Directions for this task:
Extract everything from the first line through the line with "return v, f", both ends included, except for any pictures.

Stored records:
▼
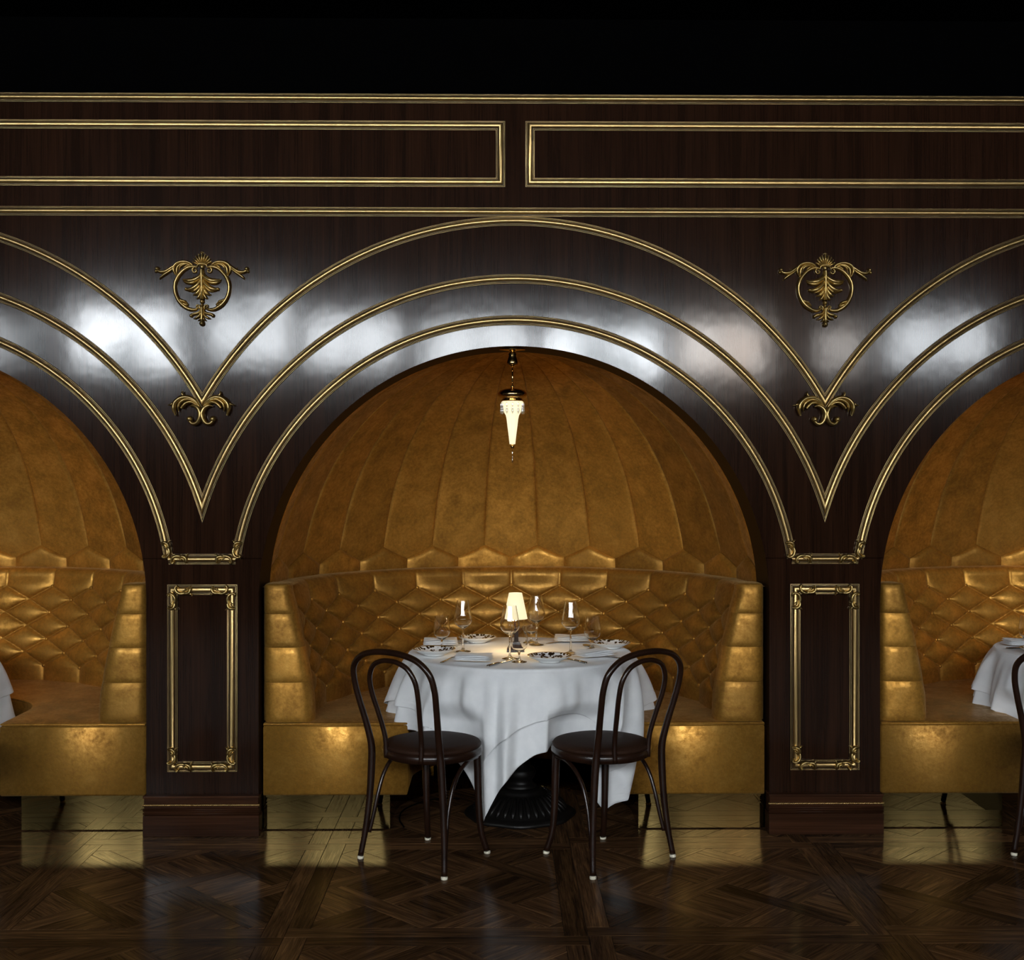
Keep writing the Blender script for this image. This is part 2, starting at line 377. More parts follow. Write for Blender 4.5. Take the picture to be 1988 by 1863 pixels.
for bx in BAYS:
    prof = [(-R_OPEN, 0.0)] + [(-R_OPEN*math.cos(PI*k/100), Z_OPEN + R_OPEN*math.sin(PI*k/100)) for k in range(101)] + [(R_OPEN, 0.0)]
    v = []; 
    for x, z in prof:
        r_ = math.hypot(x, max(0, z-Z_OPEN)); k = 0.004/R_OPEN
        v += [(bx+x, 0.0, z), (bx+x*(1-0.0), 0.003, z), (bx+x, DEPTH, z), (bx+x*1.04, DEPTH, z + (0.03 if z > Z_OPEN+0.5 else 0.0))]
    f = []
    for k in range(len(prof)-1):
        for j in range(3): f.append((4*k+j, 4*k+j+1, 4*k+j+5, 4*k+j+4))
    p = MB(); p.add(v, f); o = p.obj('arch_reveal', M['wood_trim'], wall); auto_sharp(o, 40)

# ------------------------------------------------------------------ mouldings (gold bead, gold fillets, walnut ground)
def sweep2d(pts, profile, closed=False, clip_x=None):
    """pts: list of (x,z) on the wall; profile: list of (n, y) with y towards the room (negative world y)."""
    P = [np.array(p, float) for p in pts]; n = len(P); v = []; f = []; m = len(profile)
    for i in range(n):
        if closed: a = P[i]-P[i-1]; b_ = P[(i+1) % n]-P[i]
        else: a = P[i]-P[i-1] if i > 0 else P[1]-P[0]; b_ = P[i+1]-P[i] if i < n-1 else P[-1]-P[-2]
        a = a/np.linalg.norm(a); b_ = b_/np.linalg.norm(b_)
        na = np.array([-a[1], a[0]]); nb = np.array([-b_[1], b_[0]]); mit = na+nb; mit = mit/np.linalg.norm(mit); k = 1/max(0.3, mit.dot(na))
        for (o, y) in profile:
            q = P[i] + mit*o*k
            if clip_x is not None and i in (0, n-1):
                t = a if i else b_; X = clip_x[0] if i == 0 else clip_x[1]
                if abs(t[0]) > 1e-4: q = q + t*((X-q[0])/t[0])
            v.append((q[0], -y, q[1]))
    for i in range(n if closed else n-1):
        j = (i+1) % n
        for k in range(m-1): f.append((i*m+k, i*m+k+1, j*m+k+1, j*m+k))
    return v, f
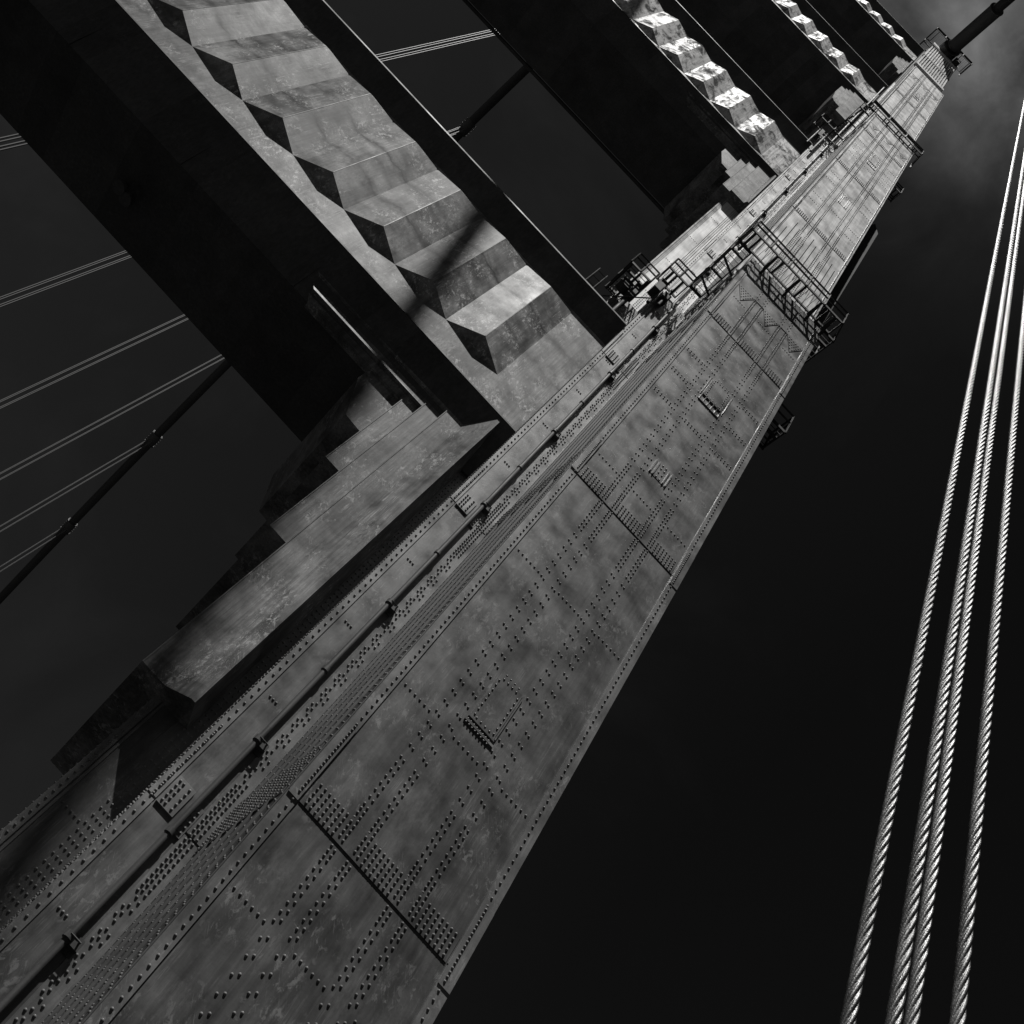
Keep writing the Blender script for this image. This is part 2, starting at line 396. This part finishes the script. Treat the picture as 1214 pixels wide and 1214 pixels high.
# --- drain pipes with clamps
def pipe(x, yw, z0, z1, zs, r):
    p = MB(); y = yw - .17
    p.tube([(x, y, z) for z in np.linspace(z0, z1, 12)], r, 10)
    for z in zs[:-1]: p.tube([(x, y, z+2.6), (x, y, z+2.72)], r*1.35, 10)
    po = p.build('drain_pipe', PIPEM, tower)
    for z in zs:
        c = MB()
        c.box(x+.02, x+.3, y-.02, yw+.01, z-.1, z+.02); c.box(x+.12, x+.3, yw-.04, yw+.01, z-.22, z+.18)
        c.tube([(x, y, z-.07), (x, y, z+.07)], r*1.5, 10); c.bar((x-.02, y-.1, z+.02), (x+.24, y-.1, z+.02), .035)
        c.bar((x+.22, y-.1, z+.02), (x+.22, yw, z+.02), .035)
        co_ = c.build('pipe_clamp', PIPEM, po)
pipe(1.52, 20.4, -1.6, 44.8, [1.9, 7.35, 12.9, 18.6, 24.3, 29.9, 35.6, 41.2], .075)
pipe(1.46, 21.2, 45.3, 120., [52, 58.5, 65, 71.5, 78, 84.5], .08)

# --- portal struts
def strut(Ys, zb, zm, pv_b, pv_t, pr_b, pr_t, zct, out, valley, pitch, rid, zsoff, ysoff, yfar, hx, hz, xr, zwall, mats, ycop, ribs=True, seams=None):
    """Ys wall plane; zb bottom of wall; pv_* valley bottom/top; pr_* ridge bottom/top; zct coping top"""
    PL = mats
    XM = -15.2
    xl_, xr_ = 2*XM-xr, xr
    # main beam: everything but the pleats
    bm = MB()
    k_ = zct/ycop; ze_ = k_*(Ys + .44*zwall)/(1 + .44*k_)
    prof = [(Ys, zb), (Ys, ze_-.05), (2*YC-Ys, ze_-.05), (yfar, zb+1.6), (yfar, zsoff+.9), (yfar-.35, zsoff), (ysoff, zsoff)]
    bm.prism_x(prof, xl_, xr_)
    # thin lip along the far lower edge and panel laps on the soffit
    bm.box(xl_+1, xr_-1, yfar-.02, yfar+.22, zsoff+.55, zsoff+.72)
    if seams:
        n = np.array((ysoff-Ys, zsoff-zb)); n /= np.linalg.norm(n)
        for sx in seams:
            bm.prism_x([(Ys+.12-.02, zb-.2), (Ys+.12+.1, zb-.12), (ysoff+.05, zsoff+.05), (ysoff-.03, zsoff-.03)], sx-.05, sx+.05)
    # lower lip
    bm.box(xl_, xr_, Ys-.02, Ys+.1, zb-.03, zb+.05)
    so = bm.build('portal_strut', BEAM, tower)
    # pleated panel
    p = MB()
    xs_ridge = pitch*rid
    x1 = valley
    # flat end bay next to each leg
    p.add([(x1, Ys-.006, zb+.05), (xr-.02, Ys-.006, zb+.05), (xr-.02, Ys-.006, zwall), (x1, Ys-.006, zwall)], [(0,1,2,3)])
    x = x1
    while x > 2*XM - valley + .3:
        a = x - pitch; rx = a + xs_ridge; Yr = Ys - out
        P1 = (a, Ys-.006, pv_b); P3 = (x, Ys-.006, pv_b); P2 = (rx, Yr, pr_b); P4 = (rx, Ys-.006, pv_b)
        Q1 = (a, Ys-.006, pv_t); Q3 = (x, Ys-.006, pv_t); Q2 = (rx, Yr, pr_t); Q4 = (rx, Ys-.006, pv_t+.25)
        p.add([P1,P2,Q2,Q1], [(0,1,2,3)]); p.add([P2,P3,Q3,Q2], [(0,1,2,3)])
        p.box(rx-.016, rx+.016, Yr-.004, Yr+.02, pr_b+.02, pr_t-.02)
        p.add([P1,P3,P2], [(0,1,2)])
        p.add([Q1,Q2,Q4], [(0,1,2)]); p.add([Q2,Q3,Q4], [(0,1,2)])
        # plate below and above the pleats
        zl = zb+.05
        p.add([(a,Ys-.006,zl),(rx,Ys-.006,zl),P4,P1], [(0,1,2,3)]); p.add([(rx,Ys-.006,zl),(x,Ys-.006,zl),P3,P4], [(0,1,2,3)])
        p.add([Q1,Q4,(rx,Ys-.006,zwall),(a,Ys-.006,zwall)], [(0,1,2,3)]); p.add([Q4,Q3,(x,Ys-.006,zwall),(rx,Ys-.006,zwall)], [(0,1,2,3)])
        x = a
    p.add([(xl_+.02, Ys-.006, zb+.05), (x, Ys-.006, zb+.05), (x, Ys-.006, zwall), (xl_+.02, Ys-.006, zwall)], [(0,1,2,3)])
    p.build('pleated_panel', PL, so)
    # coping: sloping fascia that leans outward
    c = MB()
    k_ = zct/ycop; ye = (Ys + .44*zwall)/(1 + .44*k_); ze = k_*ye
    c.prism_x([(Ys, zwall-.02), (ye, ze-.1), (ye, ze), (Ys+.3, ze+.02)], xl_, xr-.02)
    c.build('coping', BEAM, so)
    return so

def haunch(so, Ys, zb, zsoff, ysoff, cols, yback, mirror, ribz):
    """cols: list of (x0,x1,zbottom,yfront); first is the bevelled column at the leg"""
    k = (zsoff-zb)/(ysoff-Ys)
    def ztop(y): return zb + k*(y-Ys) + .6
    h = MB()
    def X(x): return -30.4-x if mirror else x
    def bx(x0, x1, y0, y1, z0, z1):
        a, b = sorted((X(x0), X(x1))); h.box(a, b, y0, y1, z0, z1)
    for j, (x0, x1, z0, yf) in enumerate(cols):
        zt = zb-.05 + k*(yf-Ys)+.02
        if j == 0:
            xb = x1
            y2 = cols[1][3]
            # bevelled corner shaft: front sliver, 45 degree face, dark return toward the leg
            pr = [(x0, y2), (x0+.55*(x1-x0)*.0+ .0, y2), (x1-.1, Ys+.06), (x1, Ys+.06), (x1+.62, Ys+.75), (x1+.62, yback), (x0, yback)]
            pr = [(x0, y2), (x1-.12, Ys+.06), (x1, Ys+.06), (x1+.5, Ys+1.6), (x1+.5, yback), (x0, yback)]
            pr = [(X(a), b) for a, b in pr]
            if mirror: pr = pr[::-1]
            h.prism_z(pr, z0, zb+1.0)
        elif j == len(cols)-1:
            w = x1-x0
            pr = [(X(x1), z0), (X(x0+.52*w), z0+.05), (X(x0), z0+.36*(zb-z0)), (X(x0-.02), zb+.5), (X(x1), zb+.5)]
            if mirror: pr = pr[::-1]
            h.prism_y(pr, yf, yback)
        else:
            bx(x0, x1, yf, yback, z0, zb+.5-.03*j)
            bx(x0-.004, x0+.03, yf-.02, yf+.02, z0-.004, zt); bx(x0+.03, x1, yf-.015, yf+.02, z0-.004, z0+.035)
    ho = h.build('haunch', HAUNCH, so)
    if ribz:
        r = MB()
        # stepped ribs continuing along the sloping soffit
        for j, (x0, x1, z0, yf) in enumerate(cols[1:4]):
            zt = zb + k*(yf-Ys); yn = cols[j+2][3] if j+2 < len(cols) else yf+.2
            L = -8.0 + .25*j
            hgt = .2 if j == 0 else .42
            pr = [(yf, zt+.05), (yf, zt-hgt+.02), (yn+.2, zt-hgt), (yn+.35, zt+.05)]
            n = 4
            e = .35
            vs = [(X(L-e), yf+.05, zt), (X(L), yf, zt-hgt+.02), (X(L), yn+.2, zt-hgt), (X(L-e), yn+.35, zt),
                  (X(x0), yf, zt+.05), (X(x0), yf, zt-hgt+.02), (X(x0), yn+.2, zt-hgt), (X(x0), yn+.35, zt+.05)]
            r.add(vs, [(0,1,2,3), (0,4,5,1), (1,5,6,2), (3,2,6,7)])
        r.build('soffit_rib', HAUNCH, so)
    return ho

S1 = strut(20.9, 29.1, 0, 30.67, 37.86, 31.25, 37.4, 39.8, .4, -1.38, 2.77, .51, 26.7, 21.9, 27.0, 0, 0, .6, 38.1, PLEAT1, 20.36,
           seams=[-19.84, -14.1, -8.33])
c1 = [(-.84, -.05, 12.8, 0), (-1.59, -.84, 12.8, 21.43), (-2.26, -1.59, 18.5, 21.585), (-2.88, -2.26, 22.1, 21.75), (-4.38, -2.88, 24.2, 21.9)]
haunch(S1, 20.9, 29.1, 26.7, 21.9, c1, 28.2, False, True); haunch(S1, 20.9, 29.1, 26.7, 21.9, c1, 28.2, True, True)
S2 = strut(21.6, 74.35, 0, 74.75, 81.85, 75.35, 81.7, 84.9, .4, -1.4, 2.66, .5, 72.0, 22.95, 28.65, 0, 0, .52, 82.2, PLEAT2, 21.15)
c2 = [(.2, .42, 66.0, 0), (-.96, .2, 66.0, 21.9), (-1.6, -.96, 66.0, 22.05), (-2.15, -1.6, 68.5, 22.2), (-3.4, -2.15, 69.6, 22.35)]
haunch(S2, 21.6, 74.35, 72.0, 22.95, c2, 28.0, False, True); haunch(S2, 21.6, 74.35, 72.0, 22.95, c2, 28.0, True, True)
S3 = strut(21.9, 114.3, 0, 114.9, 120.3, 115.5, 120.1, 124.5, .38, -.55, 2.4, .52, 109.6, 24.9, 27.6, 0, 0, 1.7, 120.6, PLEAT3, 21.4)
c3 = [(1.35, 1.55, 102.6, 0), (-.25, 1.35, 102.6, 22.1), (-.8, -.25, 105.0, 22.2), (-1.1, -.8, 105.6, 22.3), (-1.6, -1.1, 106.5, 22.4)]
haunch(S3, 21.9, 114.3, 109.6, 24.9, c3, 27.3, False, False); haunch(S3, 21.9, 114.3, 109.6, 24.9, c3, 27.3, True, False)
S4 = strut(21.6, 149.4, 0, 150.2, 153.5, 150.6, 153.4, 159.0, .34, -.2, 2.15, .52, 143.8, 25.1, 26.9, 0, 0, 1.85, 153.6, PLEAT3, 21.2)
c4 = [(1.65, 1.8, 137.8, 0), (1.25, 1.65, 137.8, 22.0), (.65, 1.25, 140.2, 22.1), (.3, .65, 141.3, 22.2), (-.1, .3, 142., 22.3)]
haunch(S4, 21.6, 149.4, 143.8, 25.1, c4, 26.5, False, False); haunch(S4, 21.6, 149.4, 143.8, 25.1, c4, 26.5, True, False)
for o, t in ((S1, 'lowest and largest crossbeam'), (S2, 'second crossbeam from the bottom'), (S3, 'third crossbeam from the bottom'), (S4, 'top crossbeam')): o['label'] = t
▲
Answer to this task:
Keep writing the Blender script for this image. This is part 2, starting at line 377. More parts follow. Write for Blender 4.5. Take the picture to be 1988 by 1863 pixels.
for bx in BAYS:
    prof = [(-R_OPEN, 0.0)] + [(-R_OPEN*math.cos(PI*k/100), Z_OPEN + R_OPEN*math.sin(PI*k/100)) for k in range(101)] + [(R_OPEN, 0.0)]
    v = []; 
    for x, z in prof:
        r_ = math.hypot(x, max(0, z-Z_OPEN)); k = 0.004/R_OPEN
        v += [(bx+x, 0.0, z), (bx+x*(1-0.0), 0.003, z), (bx+x, DEPTH, z), (bx+x*1.04, DEPTH, z + (0.03 if z > Z_OPEN+0.5 else 0.0))]
    f = []
    for k in range(len(prof)-1):
        for j in range(3): f.append((4*k+j, 4*k+j+1, 4*k+j+5, 4*k+j+4))
    p = MB(); p.add(v, f); o = p.obj('arch_reveal', M['wood_trim'], wall); auto_sharp(o, 40)

# ------------------------------------------------------------------ mouldings (gold bead, gold fillets, walnut ground)
def sweep2d(pts, profile, closed=False, clip_x=None):
    """pts: list of (x,z) on the wall; profile: list of (n, y) with y towards the room (negative world y)."""
    P = [np.array(p, float) for p in pts]; n = len(P); v = []; f = []; m = len(profile)
    for i in range(n):
        if closed: a = P[i]-P[i-1]; b_ = P[(i+1) % n]-P[i]
        else: a = P[i]-P[i-1] if i > 0 else P[1]-P[0]; b_ = P[i+1]-P[i] if i < n-1 else P[-1]-P[-2]
        a = a/np.linalg.norm(a); b_ = b_/np.linalg.norm(b_)
        na = np.array([-a[1], a[0]]); nb = np.array([-b_[1], b_[0]]); mit = na+nb; mit = mit/np.linalg.norm(mit); k = 1/max(0.3, mit.dot(na))
        for (o, y) in profile:
            q = P[i] + mit*o*k
            if clip_x is not None and i in (0, n-1):
                t = a if i else b_; X = clip_x[0] if i == 0 else clip_x[1]
                if abs(t[0]) > 1e-4: q = q + t*((X-q[0])/t[0])
            v.append((q[0], -y, q[1]))
    for i in range(n if closed else n-1):
        j = (i+1) % n
        for k in range(m-1): f.append((i*m+k, i*m+k+1, j*m+k+1, j*m+k))
    return v, f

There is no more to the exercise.